Similarly, PHEDC in its notice to customers said, “Kindly be informed that due to the present constraints on the grid, load allocation to all Discos have been reduced and this is impacting our capacity to to supply power to our customers. However, we are engaging with TCN and NCC to manage the situation and as soon as the situation improves, stable power supply will be restored. All inconveniences are regretted.”

Meanwhile, the latest power outages that started last week in many of the Discos’ franchise areas in the country have worsened the energy crisis facing Nigerian citizens, who have been battling with petrol scarcity and price hike since the first quarter of 2022 till date.

Although, petrol remains regulated and the pump price set by the government is between N162 to N170, many petrol selling outlets, especially the ones owned by members of the Independent Petroleum Products Marketers Association of Nigeria (IPMAN) are selling it between N250 and N400.

Last week, there were news making the rounds that the federal government, the Nigerian National Petroleum Company Limited (NNPC) and the marketing companies had secretly increased the price of petrol, which was the reason the product is N400 in Lagos.

But the Minister of State for Petroleum, Chief Timipre Sylva, had debunk the news, insisting that government had not approved any price increase.

The Major Oil Marketers Association of Nigeria (MOMAN) comprising of TotalEnergies, Ardova, MRS, Mobil, Oando, NIPCO among others, have also debunked any increase in fuel price.

MOMAN in a statement issued last Friday, said the current hike in petrol price was as a result of high cost of hiring Daughter vessels to convey products from the highsea to their terminals, adding that it sympathized with customers and Nigerians over the current challenges with getting fuel.

MOMAN stated, “These queues are caused by exceptional high demand and bottlenecks in the fuel distribution chain.
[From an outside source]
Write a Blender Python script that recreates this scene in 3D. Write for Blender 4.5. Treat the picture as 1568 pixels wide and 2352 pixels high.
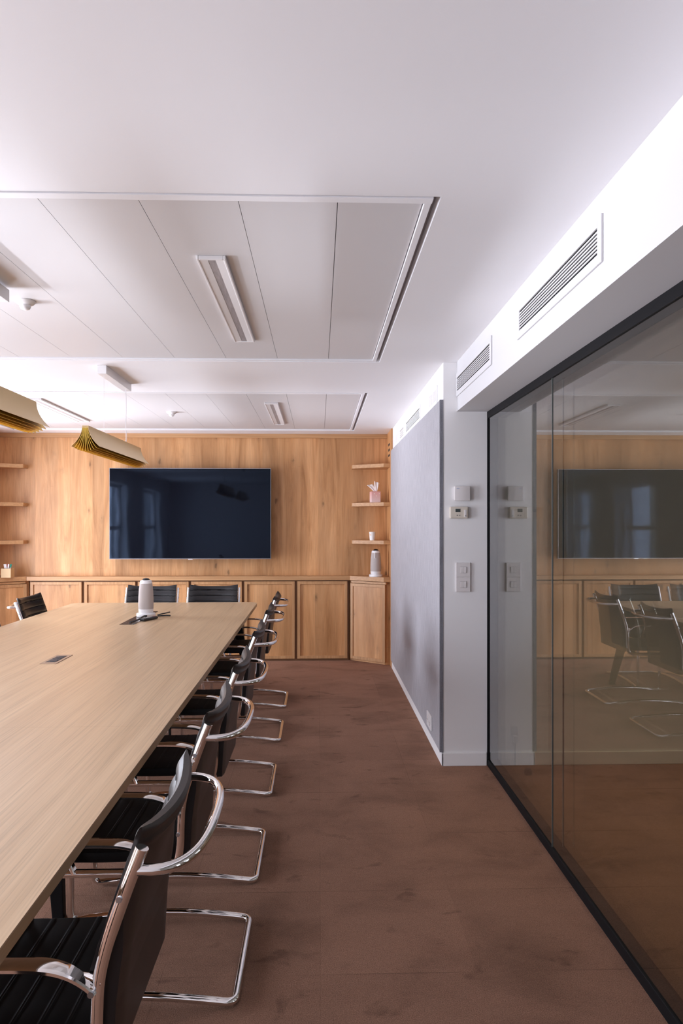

The major cause is the shortage and high (US dollar) costs of daughter vessels for ferrying products from mother vessels to depots along the coast. Next is the inadequate number of trucks to meet the demand to deliver products from depots to filling stations nationwide.

“These high logistics and exchange rate costs continue to put pressure on prices at the pump. Over the past three months, staff and management of MOMAN companies have worked diligently at depots and filling stations to relieve the stress faced by customers through the Christmas and New Year period. Our members have again agreed to extend depot loading hours as well as keep strategically situated service stations open for longer hours to ease access to fuels for our customers.

“MOMAN shall continue to use its best endeavours to ensure that the product is sold at the pump at prices currently approved by the Regulatory Authorities, despite pressure on price by demand and costs in our immediate operating environment.

“A final resolution to these challenges will be the full deregulation of the petroleum downstream sector to encourage the liberalisation of supply and long-term investments in distribution assets. We urge the government to work towards this end goal.”